*What needs to be done*. Only the pictures are omitted; repeat all other data exactly.

*Data extract*.
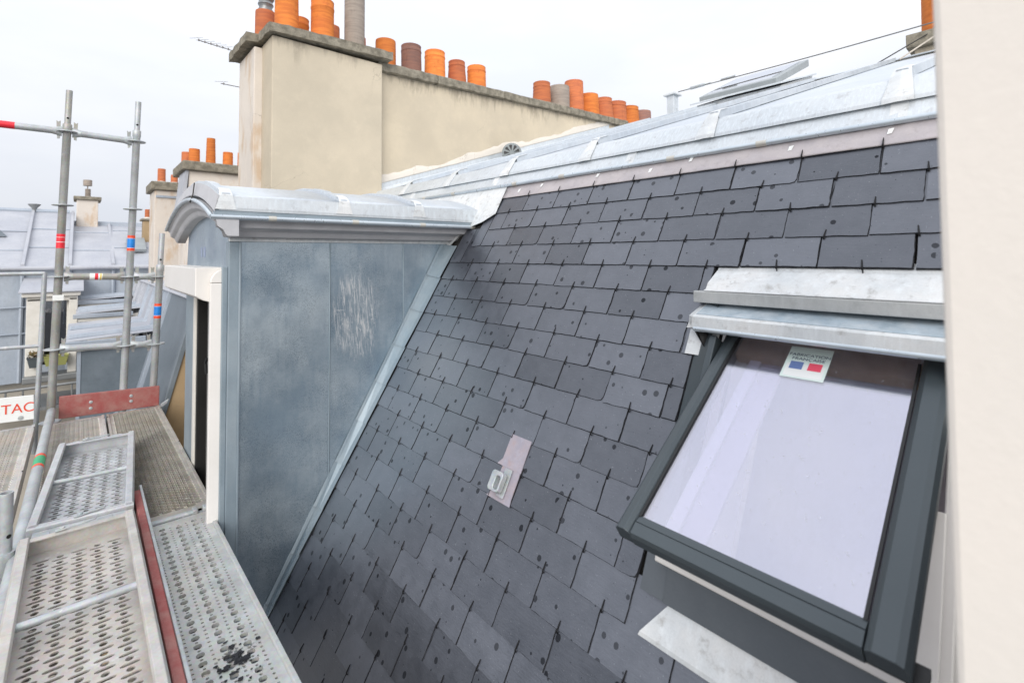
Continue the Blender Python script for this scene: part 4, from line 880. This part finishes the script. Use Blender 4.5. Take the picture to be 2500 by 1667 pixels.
TR = .02415
def rosette(parent, c):
    g = MB(); prof = [(TR, -.004), (.058, -.0045), (.061, -.002), (.061, .002), (.058, .0045), (TR, .004)]; g.lathe(prof, c, 24); g.build('rosette', M['galv'], parent, bevel=0)
def sticker(parent, a, b, mats, r=TR+.0006):
    a, b = Vector(a), Vector(b); zs = [m[1] for m in mats]; tot = sum(zs); k = 0
    for m, hh in mats:
        g = MB(); g.path([a.lerp(b, k/tot), a.lerp(b, (k+hh)/tot)], r, 18, False); g.build('label_band', M[m], parent); k += hh
def post(label, top, bot, ros, zt_spig=None, mat='galv', coll=True):
    top, bot = Vector(top), Vector(bot); t = thing('scaffold_post', label, 'scaffold post', bot, 'upright scaffold tubes')
    P = lambda z: bot.lerp(top, (z-bot.z)/(top.z-bot.z))
    g = MB()
    if zt_spig is not None:
        zs_ = zt_spig; g.path([bot, P(zs_-.05), P(zs_-.045), P(zs_), P(zs_+.004)], [TR, TR, TR*1.12, TR*1.12, TR], 18)
        g.build('tube', M[mat], t); g = MB(); g.path([P(zs_-.01), P(zs_+.02), P(zs_+.05), top], [.0185,.0185,.0192,.0192], 16, False); g.path([top, top-Vector((0,0,.03))], .0165, 16); g.build('spigot', M['galv_light'] if mat == 'galv' else M[mat], t)
        h = P(zs_+.045); g = MB(); vd = Vector((-h.x, -h.y, 0)).normalized(); g.path([h+vd*.0188, h+vd*.0198], .0075, 12); g.build('pin_hole', M['dark'], t)
    else:
        g.path([bot, top], TR, 18); g.build('tube', M[mat], t)
    for z in ros: rosette(t, P(z))
    return t, P
pA, PA = post('weathered scaffold post with the red label, nearest the left edge', (-.074,4.75,1.217), (-.150,4.75,-1.9), (.912,.378,-.135,-.649,-1.158), .965, 'galv_old')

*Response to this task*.
Continue the Blender Python script for this scene: part 4, from line 880. This part finishes the script. Use Blender 4.5. Take the picture to be 2500 by 1667 pixels.
TR = .02415
def rosette(parent, c):
    g = MB(); prof = [(TR, -.004), (.058, -.0045), (.061, -.002), (.061, .002), (.058, .0045), (TR, .004)]; g.lathe(prof, c, 24); g.build('rosette', M['galv'], parent, bevel=0)
def sticker(parent, a, b, mats, r=TR+.0006):
    a, b = Vector(a), Vector(b); zs = [m[1] for m in mats]; tot = sum(zs); k = 0
    for m, hh in mats:
        g = MB(); g.path([a.lerp(b, k/tot), a.lerp(b, (k+hh)/tot)], r, 18, False); g.build('label_band', M[m], parent); k += hh
def post(label, top, bot, ros, zt_spig=None, mat='galv', coll=True):
    top, bot = Vector(top), Vector(bot); t = thing('scaffold_post', label, 'scaffold post', bot, 'upright scaffold tubes')
    P = lambda z: bot.lerp(top, (z-bot.z)/(top.z-bot.z))
    g = MB()
    if zt_spig is not None:
        zs_ = zt_spig; g.path([bot, P(zs_-.05), P(zs_-.045), P(zs_), P(zs_+.004)], [TR, TR, TR*1.12, TR*1.12, TR], 18)
        g.build('tube', M[mat], t); g = MB(); g.path([P(zs_-.01), P(zs_+.02), P(zs_+.05), top], [.0185,.0185,.0192,.0192], 16, False); g.path([top, top-Vector((0,0,.03))], .0165, 16); g.build('spigot', M['galv_light'] if mat == 'galv' else M[mat], t)
        h = P(zs_+.045); g = MB(); vd = Vector((-h.x, -h.y, 0)).normalized(); g.path([h+vd*.0188, h+vd*.0198], .0075, 12); g.build('pin_hole', M['dark'], t)
    else:
        g.path([bot, top], TR, 18); g.build('tube', M[mat], t)
    for z in ros: rosette(t, P(z))
    return t, P
pA, PA = post('weathered scaffold post with the red label, nearest the left edge', (-.074,4.75,1.217), (-.150,4.75,-1.9), (.912,.378,-.135,-.649,-1.158), .965, 'galv_old')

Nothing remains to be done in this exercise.